Tech bounce highlights spreads

  • Nasdaq 100 bounced after hitting major retracement level
  • Tech sell-off has pushed up volatility levels in recent weeks
  • Long-short spreads may help balance volatility, time challenges

So far, the Nasdaq 100 (NDX) tech index has done what many traders probably expected it do after giving back 50% of its March 2020–September 2021 rally—bounce:

Chart 1: Nasdaq 100 (NDX), 3/5/20–5/17/22. Nasdaq 100 (NDX) price chart. Bounce after 50% retracement.

Source: Power E*TRADE. (For illustrative purposes. Not a recommendation.)

True, it’s only been three trading days, but since reaching that 50% retracement level last Thursday, the NDX had climbed nearly 5% as of Tuesday morning.

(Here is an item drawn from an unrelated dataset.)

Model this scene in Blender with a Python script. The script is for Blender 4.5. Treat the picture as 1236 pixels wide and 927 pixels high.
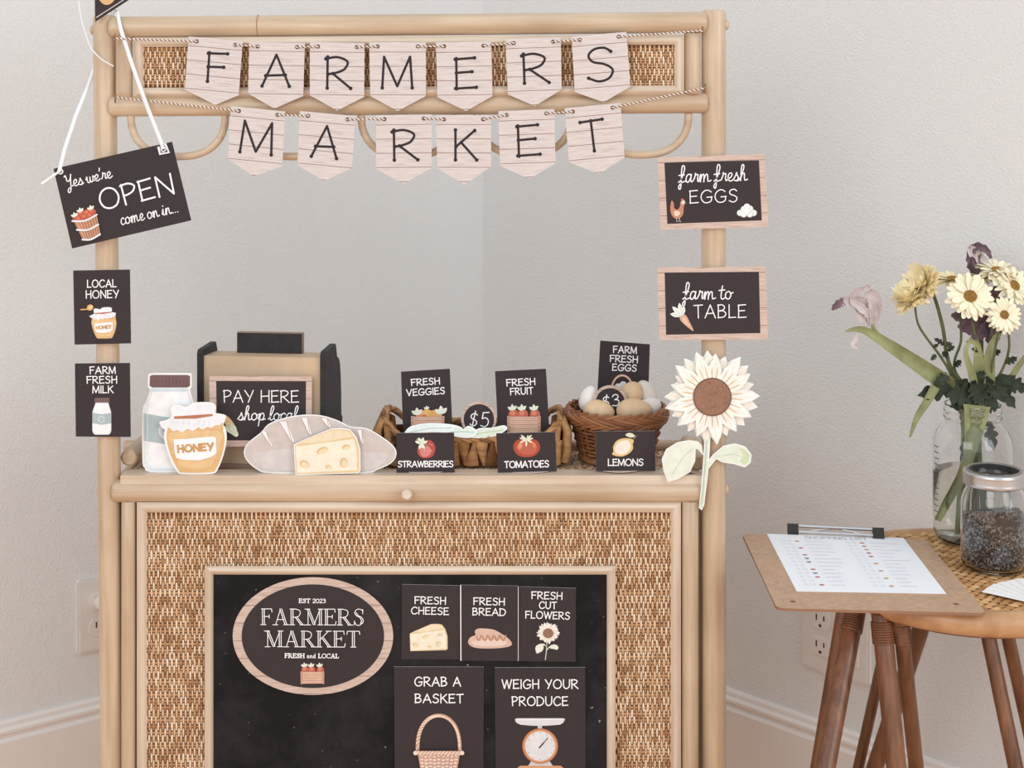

The same goes for the tech index’s most heavily weighted stocks, including Apple (AAPL) and Microsoft (MSFT). Both have, so far, retraced less than 50% of their 2020–2021 rallies (especially AAPL), and yesterday morning, both were up more than 7% from last Thursday’s lows.

Whether the market as a whole, the tech sector, or bellwethers like AAPL and MSFT will be able to build on their bounces remains to be seen. But even options traders who expect more near-term upside need to be aware of how volatility—specifically, options implied volatility (IV)—could affect their positions.

For example, three of MSFT’s recent IV highs marked temporary lows in the stock, although the bounces that followed were relatively modest:

Chart 2: Microsoft (MSFT), 1/11/22–5/17/22. Microsoft (MSFT) price chart. Volatility highs, price lows.

Source: Power E*TRADE. (For illustrative purposes. Not a recommendation.)

Even if the most recent bounce turns out to be larger or longer-lived than its predecessors, the stock’s sharp sell-off over the past several weeks pushed both IV and historical volatility (HV) as high as they’ve been in several months. And while IV is currently below historical volatility (HV)—suggesting the options market is expecting the stock’s volatility to be lower in the near future than it has been in the recent past—it’s still closer to its highest levels of the past few months than it is to its lowest levels.

In high-IV situations, some traders prefer to create spreads that combine long options and short options, since the latter benefit from the high volatility and time decay working against a long-only position. For example, if a trader expecting a stock to rally was inclined to buy an at-the-money call option, adding a short, higher-strike (out-of-the-money) call option creates the limited-risk, limited reward bull (“vertical”) call spread.

That potential benefit comes at the expense of a long call’s theoretically unlimited upside—the bull spread won’t generate any additional profit above the short option’s strike price—but for fixed-horizon traders in a battle against volatility and time, “theoretically unlimited” probably doesn’t carry much weight.

Market Mover Update: Eagle Bulk Shippers (EGLE) June $70 calls traded as high as $4.80 yesterday, more than double where they closed last Thursday (see “Ranges, rallies, and volatility”).

After hitting their highest price since late January on Monday, July WTI crude oil futures (CLN2) pushed to a higher intraday high of $113.20/barrel on Tuesday before pulling back to close down for the day.

Today’s numbers include (all times ET): MBA Mortgage Applications (7 a.m.), Housing Starts and Building Permits (8:30 a.m.), EIA Petroleum Status Report (10:30 a.m.).

Today’s earnings include: Lowe's (LOW), Analog Devices (ADI), Target (TGT), TJX (TJX), Bath & Body Works (BBWI), Cisco (CSCO), Sociedad Quimica y Minera De Chile S.A. (SQM).